I am trying to do a finiteElement Simulation of the Sun - Earth system for some modified gravity model in cylindrical coordinates. I find that 2nd order elements approximate the gravitational field better close to the Earth and first order Elements better close to the sun and would therefore like to have a mesh with varying element order. Is something like this possible?
An example code of roughly what I would like to get is here (however unforuntaley using first order elements everywhere):
Needs["NDSolve`FEM`"];
dist=215.0321556705476;
REN=0.009167888457668535;
cutoff = 400; (*Radius of the sun is 1 in the used units*)
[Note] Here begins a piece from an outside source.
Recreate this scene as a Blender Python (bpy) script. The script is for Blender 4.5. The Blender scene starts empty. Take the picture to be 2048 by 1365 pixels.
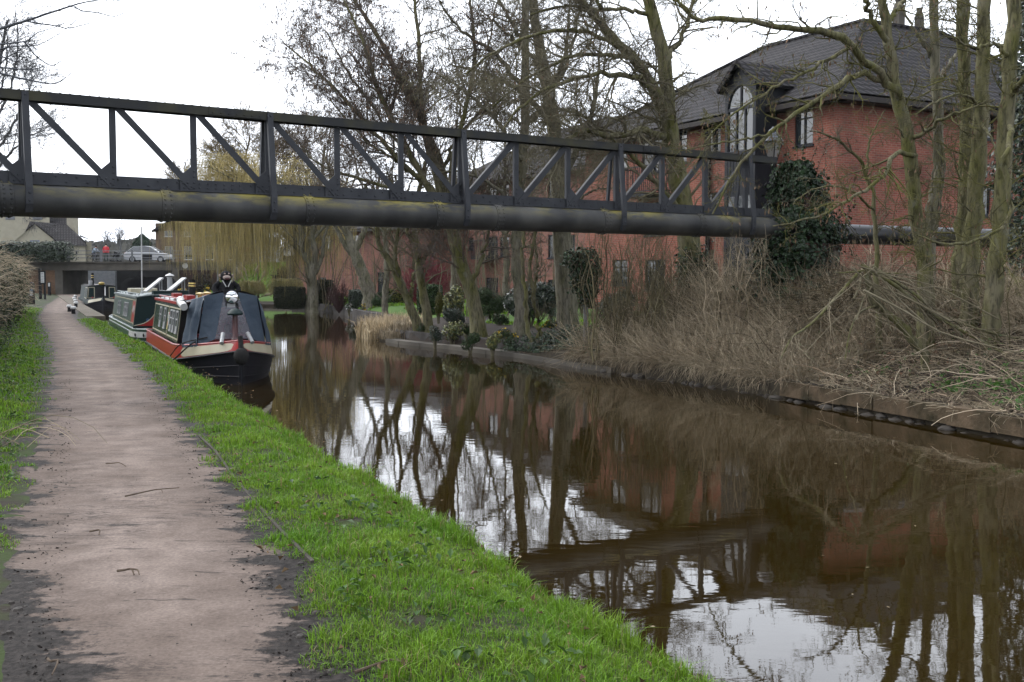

A = ImplicitRegion[True, {{x, 0, cutoff}, {y, 0, cutoff}}];
f = Function[{vertices,
area}, (area >
0.001*(1 +
10*Abs[((Mean[vertices][[1]])^2 + (Mean[vertices][[2]])^2 -
1^2)]))||
(area >
0.00005 && (0.8^2 <= (Mean[vertices][[
1]])^2 + (Mean[vertices][[2]])^2 <= 1.1))
||
(area >
0.0005^2*(1 +
10^4*Abs[((Mean[vertices][[1]])^2 + (Mean[vertices][[2]] -
dist)^2 - REN^2)]))
|| (area >
0.05 && (0 <= (Mean[vertices][[1]])^2 + (Mean[vertices][[
2]])^2 <= (0.8 REN)^2))];
B = DiscretizeRegion[A, MeshRefinementFunction -> f];
domb = MeshOrderAlteration[B["MakeRepresentation"["ElementMesh"]], 1];
domb["Wireframe"]
I tried to create a custom mesh by manually merging two different meshes roughly like this (splitting the domain in two and using first order elements for one part, second order for the other part, points contains the points of both domains, Elements and Elements2 the information how they should be combined to elements):
dombFinal =
ToElementMesh["Coordinates" -> points,
"MeshElements" -> {TriangleElement[Elements],
TriangleElement[Elements2]}];
Where Elements are 1st order Elements and Elements2 second order Elements but I get error messages that my element order is not consistent. Is there a workaround? Thanks in advance!